• Objective
Give, as a bare number, the count of lines that contain the word "scene".

• Recorded data
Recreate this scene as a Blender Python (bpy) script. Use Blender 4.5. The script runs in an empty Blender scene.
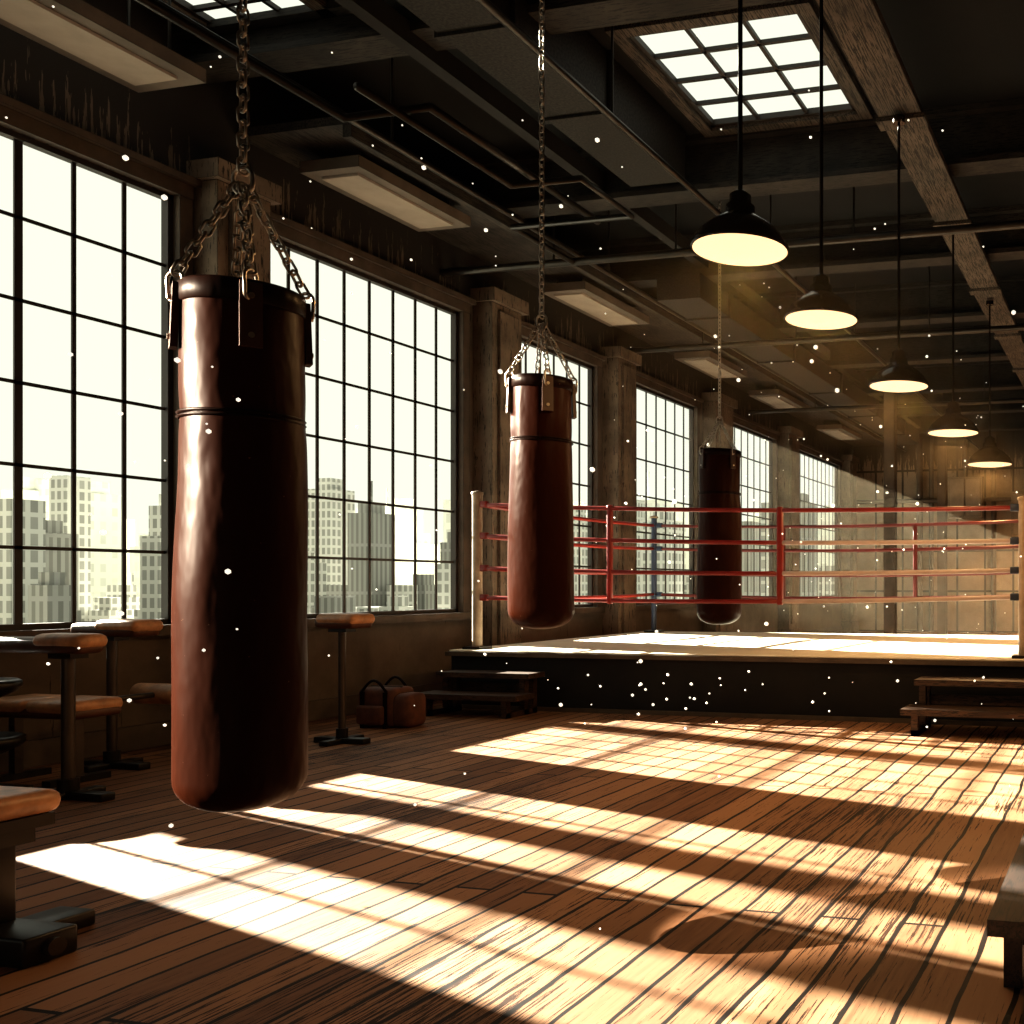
import bpy, bmesh, math, random
from mathutils import Vector, Matrix, noise
random.seed(7)
S=bpy.context.scene
S.view_settings.view_transform='Standard'
try: S.view_settings.look='Medium High Contrast'
except Exception: pass

# ------------------------------------------------------------ materials
def mk(name):
    m=bpy.data.materials.new(name); m.use_nodes=True
    nt=m.node_tree; b=nt.nodes['Principled BSDF']
    return m,nt,b
def N(nt,t,**k):
    n=nt.nodes.new(t)
    for a,v in k.items(): setattr(n,a,v)
    return n
def pos(nt,scale=(1,1,1)):
    g=N(nt,'ShaderNodeNewGeometry'); mp=N(nt,'ShaderNodeMapping')
    mp.inputs['Scale'].default_value=scale
    nt.links.new(g.outputs['Position'],mp.inputs['Vector'])
    return mp.outputs['Vector']
def ramp(nt,src,stops):
    r=N(nt,'ShaderNodeValToRGB'); e=r.color_ramp.elements
    while len(e)<len(stops): e.new(0.5)
    for i,(p,c) in enumerate(stops):
        e[i].position=p; e[i].color=(c[0],c[1],c[2],1)
    nt.links.new(src,r.inputs['Fac']); return r.outputs['Color']
def mix(nt,f,a,b,mode='MIX'):
    n=N(nt,'ShaderNodeMix',data_type='RGBA',blend_type=mode)
    for s,v in ((0,f),(6,a),(7,b)):
        if isinstance(v,(int,float)): n.inputs[s].default_value=v
        elif isinstance(v,tuple): n.inputs[s].default_value=(v[0],v[1],v[2],1)
        else: nt.links.new(v,n.inputs[s])
    return n.outputs[2]
def edge_mask(nt,r=0.012,th=0.93):
    bv=N(nt,'ShaderNodeBevel'); bv.samples=4; bv.inputs['Radius'].default_value=r
    g=N(nt,'ShaderNodeNewGeometry')
    d=N(nt,'ShaderNodeVectorMath',operation='DOT_PRODUCT')
    nt.links.new(bv.outputs[0],d.inputs[0]); nt.links.new(g.outputs['Normal'],d.inputs[1])
    l=N(nt,'ShaderNodeMath',operation='LESS_THAN'); l.inputs[1].default_value=th
    nt.links.new(d.outputs['Value'],l.inputs[0]); return l.outputs[0]
def noise_tex(nt,vec,scale,detail=4,rough=.6):
    n=N(nt,'ShaderNodeTexNoise'); n.inputs['Scale'].default_value=scale
    n.inputs['Detail'].default_value=detail; n.inputs['Roughness'].default_value=rough
    nt.links.new(vec,n.inputs['Vector']); return n.outputs['Fac']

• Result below
2